Ono no Komachi and Fujiwara no Kanesuke
- Source:
- ukiyo-e.org
Description
This pairing of Ono no Komachi and Fujiwara no Kanesuke by Chobunsai Eishi, held in the Honolulu Museum of Art (accession 3026) and indexed through [ukiyo-e](/glossary/ukiyo-e).org, joins two famous Heian poets in a double portrait of the kind that Sanjurokkasen and rokkasen series often produced. Komachi, the legendary poet-beauty whose life and afterlife became one of the most enduring narrative cycles in Japanese culture, is here matched with Kanesuke, a tenth-century courtier-poet of the early imperial canon. Eishi's interest in such material, both pure poet portraits and mitate that paired classical poets with contemporary Yoshiwara courtesans, is one of the defining features of his oeuvre, and it set him apart from contemporaries less invested in literary subjects. The Kano-trained ukiyo-e he developed during apprenticeship to Kano Eisen'in Michinobu and his service as a painter to the shogun Tokugawa Ieharu equipped him with the iconographic literacy and academic figure discipline that double poet portraits required.

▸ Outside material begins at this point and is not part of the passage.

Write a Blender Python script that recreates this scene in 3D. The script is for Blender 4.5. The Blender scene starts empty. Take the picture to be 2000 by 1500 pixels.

The slender elongated figures, long calm contour lines, and restrained palette characteristic of his Edo [bijin-ga](/glossary/bijin-ga) carry directly over into this classical material. The Honolulu Museum of Art record is the authoritative documentary anchor for publisher, signature variant, dating, and physical condition, and viewers should consult it for full provenance. The sheet illustrates how Eishi positioned classical literary memory and contemporary print culture within a single visual idiom.